To: Michael Bakunin who wrote (7530)3/17/2002 3:56:38 PM
From: ild  Respond to of 8218
 
<<<All the growth has been services>>>
Fred Hickey has long been very suspicious about revenue recognition in IBM's multi year service contracts. And BTW that was him that fed the information to Gretchen Morgenson of The New York Times. He admitted this in his newsletter.

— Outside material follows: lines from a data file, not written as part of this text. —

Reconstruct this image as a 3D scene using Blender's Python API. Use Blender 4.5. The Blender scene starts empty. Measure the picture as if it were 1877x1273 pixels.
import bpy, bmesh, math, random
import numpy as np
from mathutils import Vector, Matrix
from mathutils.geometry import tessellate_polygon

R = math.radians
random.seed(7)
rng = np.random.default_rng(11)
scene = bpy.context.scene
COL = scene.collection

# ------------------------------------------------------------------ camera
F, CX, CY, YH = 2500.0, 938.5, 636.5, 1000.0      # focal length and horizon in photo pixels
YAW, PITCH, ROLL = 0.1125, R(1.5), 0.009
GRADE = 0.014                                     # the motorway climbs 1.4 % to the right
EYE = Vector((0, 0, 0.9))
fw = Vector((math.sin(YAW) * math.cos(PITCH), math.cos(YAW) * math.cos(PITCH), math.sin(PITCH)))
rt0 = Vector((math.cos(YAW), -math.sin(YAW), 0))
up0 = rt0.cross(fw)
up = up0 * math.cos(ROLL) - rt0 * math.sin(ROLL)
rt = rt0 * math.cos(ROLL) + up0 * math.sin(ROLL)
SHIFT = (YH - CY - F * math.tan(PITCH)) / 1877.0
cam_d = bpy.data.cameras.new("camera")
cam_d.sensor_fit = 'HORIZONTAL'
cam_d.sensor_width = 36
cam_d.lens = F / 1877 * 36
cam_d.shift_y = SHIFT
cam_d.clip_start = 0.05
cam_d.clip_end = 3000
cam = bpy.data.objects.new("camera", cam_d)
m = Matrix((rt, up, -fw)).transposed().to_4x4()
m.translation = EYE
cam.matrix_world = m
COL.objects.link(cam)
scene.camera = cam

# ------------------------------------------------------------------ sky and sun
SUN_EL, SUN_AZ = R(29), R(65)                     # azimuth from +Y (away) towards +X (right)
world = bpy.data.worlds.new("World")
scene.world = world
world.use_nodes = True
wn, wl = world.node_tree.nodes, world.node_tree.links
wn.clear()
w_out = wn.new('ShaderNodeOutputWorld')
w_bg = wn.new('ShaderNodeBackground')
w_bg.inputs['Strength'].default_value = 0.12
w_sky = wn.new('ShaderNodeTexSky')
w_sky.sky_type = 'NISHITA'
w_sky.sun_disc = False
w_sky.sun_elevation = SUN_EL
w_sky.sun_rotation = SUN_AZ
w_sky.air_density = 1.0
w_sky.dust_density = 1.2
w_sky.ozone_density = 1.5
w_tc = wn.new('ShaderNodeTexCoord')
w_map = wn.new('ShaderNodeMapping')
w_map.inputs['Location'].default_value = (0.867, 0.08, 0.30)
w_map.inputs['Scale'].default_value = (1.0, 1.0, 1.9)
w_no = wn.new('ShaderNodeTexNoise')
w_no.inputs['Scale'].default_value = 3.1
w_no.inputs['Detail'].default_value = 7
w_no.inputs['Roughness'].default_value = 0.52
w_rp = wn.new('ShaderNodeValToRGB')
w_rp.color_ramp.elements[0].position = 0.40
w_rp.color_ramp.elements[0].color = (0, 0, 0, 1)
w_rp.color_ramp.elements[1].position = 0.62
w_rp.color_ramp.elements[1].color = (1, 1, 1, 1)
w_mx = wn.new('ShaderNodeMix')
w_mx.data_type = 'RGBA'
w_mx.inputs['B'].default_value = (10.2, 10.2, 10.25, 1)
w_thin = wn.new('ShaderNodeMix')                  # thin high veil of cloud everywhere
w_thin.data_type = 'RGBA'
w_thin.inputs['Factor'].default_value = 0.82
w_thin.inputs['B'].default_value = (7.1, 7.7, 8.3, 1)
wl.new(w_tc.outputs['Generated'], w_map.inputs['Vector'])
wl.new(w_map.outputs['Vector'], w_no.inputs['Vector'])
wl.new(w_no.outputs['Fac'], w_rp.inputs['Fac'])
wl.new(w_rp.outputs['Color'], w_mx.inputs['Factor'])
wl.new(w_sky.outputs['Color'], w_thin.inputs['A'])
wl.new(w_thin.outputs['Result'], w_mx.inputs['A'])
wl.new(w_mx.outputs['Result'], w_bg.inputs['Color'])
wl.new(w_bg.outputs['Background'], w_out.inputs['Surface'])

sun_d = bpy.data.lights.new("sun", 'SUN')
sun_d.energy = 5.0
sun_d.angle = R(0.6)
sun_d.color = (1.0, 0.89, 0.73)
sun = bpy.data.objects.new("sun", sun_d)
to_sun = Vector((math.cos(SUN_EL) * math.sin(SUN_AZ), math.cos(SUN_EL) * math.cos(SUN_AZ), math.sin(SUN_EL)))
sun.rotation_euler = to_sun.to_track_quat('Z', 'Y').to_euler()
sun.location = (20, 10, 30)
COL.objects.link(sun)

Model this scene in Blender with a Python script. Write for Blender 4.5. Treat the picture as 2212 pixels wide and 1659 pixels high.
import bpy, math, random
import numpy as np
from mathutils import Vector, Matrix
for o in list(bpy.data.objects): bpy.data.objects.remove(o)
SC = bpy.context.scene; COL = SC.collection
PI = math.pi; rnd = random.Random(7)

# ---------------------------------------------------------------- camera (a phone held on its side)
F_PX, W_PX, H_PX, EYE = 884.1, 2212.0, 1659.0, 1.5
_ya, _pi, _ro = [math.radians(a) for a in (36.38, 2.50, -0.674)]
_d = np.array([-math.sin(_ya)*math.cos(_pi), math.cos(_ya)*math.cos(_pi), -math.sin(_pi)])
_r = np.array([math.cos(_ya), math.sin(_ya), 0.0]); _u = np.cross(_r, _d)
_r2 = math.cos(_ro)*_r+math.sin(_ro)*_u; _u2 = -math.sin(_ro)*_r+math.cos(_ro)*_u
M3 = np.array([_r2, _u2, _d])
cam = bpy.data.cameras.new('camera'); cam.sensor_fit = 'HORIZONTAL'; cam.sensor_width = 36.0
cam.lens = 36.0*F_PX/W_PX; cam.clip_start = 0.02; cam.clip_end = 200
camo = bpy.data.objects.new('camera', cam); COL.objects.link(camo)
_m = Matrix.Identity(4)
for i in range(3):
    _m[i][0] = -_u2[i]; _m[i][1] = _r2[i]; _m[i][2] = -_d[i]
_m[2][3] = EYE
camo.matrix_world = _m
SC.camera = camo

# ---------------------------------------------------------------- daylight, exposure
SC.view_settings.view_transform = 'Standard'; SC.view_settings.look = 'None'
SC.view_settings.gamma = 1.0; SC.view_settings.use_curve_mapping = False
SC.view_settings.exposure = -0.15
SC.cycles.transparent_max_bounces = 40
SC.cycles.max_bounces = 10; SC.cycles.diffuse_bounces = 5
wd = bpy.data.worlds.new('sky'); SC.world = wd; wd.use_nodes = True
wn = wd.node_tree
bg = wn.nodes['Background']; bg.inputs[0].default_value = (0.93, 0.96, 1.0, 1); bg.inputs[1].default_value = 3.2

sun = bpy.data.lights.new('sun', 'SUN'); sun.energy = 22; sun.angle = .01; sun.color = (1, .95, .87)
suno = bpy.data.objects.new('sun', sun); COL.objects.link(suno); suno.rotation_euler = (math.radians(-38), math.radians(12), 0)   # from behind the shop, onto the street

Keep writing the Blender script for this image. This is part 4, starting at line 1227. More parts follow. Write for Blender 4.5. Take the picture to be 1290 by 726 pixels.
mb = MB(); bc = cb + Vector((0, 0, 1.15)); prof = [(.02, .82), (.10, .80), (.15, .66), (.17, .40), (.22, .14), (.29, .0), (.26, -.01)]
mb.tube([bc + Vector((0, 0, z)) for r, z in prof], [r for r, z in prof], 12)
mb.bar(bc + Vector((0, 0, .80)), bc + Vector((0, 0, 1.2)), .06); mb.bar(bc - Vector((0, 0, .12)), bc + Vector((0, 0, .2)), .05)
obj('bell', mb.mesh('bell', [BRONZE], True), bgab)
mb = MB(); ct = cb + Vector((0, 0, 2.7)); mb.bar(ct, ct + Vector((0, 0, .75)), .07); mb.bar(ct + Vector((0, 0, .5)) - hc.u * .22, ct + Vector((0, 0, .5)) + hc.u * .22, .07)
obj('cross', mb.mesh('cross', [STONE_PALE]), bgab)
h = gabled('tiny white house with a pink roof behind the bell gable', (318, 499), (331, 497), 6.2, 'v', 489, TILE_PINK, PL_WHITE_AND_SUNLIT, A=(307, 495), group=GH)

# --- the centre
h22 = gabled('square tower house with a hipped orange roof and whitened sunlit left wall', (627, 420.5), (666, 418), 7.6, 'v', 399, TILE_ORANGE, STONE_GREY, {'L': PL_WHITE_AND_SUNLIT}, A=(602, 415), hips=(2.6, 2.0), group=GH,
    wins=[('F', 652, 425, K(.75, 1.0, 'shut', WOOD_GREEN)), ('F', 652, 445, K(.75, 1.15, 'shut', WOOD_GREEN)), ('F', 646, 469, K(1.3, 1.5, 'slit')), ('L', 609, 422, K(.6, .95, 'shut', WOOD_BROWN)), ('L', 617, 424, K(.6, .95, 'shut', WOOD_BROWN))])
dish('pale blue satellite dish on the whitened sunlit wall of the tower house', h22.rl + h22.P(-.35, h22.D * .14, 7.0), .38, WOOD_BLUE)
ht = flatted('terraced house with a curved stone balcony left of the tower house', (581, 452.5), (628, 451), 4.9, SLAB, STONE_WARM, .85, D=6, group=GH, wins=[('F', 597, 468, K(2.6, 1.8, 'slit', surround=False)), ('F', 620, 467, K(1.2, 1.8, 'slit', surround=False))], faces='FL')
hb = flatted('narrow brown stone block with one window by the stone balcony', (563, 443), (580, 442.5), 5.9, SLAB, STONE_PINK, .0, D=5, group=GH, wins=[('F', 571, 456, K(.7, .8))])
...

To: Michael Bakunin who wrote (7530)3/19/2002 8:09:16 PM
From: Robert Scott Diver  Read Replies (2) | Respond to of 8218
 
IBM has been gaining market share in some key hardware areas including servers and disk storage systems. Competition in the mainframe arena has largely disappeared, reducing pressure on margins. Once the hardware categories stop shrinking, the share gains should convert into real revenue and profit gains. IBM has also been gaining share and revenue (as your figures show) in software (eg. DB2, WebSphere). The microelectronics business should also start to grow as the economy picks up. IBM has some serious competitive advantages as a foundry. An example would be the 80% market share in SiGe. I expect services to continue to grow, but at a slower pace relative to the other areas of IBM's business. Not only has services become a huge business, but the other areas should come alive with the end of the "tech recession".